Uncertainty modeling for structural control analysis and synthesis

Abstract

The development of an accurate model of uncertainties for the control of structures that undergo a change in operational environment, based solely on modeling and experimentation in the original environment is studied. The application used throughout this work is the development of an on-orbit uncertainty model based on ground modeling and experimentation. A ground based uncertainty model consisting of mean errors and bounds on critical structural parameters is developed. The uncertainty model is created using multiple data sets to observe all relevant uncertainties in the system. The Discrete Extended Kalman Filter is used as an identification/parameter estimation method for each data set, in addition to providing a covariance matrix which aids in the development of the uncertainty model. Once ground based modal uncertainties have been developed, they are localized to specific degrees of freedom in the form of mass and stiffness uncertainties. Two techniques are presented: a matrix method which develops the mass and stiffness uncertainties in a mathematical manner; and a sensitivity method which assumes a form for the mass and stiffness uncertainties in macroelements and scaling factors. This form allows the derivation of mass and stiffness uncertainties in a more physical manner.

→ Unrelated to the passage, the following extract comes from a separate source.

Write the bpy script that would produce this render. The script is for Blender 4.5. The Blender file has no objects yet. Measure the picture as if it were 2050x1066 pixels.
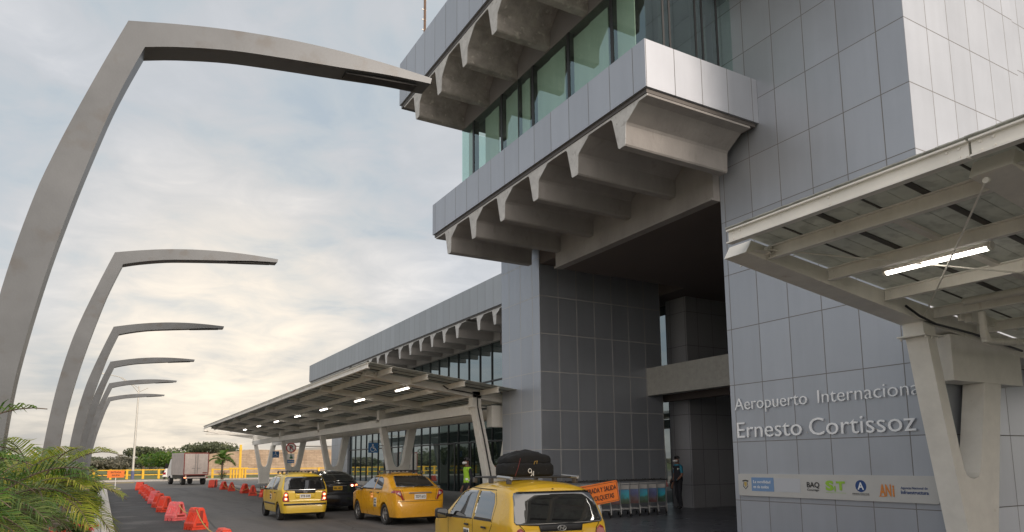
import bpy, bmesh, math, random
from mathutils import Vector, Matrix
S = bpy.context.scene
C = S.collection
R = math.radians
random.seed(7)

# ------------------------------------------------------------------ camera
YAW, PITCH, ROLL, FPX, CPX, CPY, CH = R(30.0042), R(7.8264), R(-.5515), 1409.58, 1025.0, 732.14, 1.75
f_ = Vector((math.sin(YAW)*math.cos(PITCH), math.cos(YAW)*math.cos(PITCH), math.sin(PITCH)))
r_ = Vector((math.cos(YAW), -math.sin(YAW), 0))
u_ = r_.cross(f_)
r2 = r_*math.cos(ROLL)+u_*math.sin(ROLL)
u2 = -r_*math.sin(ROLL)+u_*math.cos(ROLL)
cam = bpy.data.cameras.new('camera')
cam.sensor_width = 36; cam.lens = 36*FPX/2050; cam.shift_y = (CPY-533)/2050
cam.clip_end = 4000; cam.clip_start = .1
co = bpy.data.objects.new('camera', cam); C.objects.link(co)
co.matrix_world = Matrix(((r2.x, u2.x, -f_.x, 0), (r2.y, u2.y, -f_.y, 0), (r2.z, u2.z, -f_.z, CH), (0, 0, 0, 1)))
S.camera = co

# ------------------------------------------------------------------ world
W = bpy.data.worlds.new('World'); S.world = W; W.use_nodes = True
nt = W.node_tree; N = nt.nodes; L = nt.links
N.clear()
def nd(tree, t, **k):
    n = tree.nodes.new(t)
    for a, b in k.items():
        if a.startswith('i_'):
            n.inputs[a[2:].replace('_', ' ')].default_value = b
        else: setattr(n, a, b)
    return n
out = nd(nt, 'ShaderNodeOutputWorld'); bg = nd(nt, 'ShaderNodeBackground')
sky = nd(nt, 'ShaderNodeTexSky', sky_type='NISHITA', sun_disc=False)
sky.sun_elevation = R(21); sky.sun_rotation = R(158)
tc = nd(nt, 'ShaderNodeTexCoord')
sep = nd(nt, 'ShaderNodeSeparateXYZ'); L.new(tc.outputs['Generated'], sep.inputs[0])
def mth(tree, op, a, b=None, c=None, clamp=False):
    n = tree.nodes.new('ShaderNodeMath'); n.operation = op; n.use_clamp = clamp
    for i, v in enumerate((a, b, c)):
        if v is None: continue
        if hasattr(v, 'links') or hasattr(v, 'node'): tree.links.new(v, n.inputs[i])
        else: n.inputs[i].default_value = v
    return n.outputs[0]
def ramp(tree, fac, stops, interp='LINEAR'):
    n = tree.nodes.new('ShaderNodeValToRGB'); n.color_ramp.interpolation = interp
    el = n.color_ramp.elements
    while len(el) > 1: el.remove(el[-1])
    el[0].position = stops[0][0]; el[0].color = (*stops[0][1], 1)
    for p, c in stops[1:]:
        e = el.new(p); e.color = (*c, 1)
    if fac is not None: tree.links.new(fac, n.inputs[0])
    return n.outputs[0]
def mix(tree, fac, a, b, mode='MIX'):
    n = tree.nodes.new('ShaderNodeMix'); n.data_type = 'RGBA'; n.blend_type = mode
    for s, v in ((n.inputs[0], fac), (n.inputs[6], a), (n.inputs[7], b)):
        if hasattr(v, 'node'): tree.links.new(v, s)
        elif isinstance(v, (int, float)): s.default_value = v
        else: s.default_value = (*v, 1)
    return n.outputs[2]
zc = mth(nt, 'MAXIMUM', sep.outputs[2], 0.0)
den = mth(nt, 'ADD', zc, .16)
cx = mth(nt, 'DIVIDE', sep.outputs[0], den); cy = mth(nt, 'DIVIDE', sep.outputs[1], den)
cmb = nd(nt, 'ShaderNodeCombineXYZ'); L.new(cx, cmb.inputs[0]); L.new(cy, cmb.inputs[1])
n1 = nd(nt, 'ShaderNodeTexNoise', i_Scale=1.5, i_Detail=5.0, i_Roughness=.50, i_Distortion=.6); L.new(cmb.outputs[0], n1.inputs['Vector'])
n2 = nd(nt, 'ShaderNodeTexNoise', i_Scale=4.6, i_Detail=7.0, i_Roughness=.6, i_Distortion=.7); L.new(cmb.outputs[0], n2.inputs['Vector'])
cl = mth(nt, 'ADD', mth(nt, 'MULTIPLY', n1.outputs[0], .65), mth(nt, 'MULTIPLY', n2.outputs[0], .35))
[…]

The mass and stiffness uncertainties of the ground based system are then mapped onto the on-orbit system, and projected to create an analogous on-orbit uncertainty model in the form of mean errors and bounds on critical parameters. The Middeck Active Control Experiment is introduced as experimental verification for the localization and projection methods developed. In addition, closed loop results from on-orbit operations of the experiment verify the use of the uncertainty model for control analysis and synthesis in space.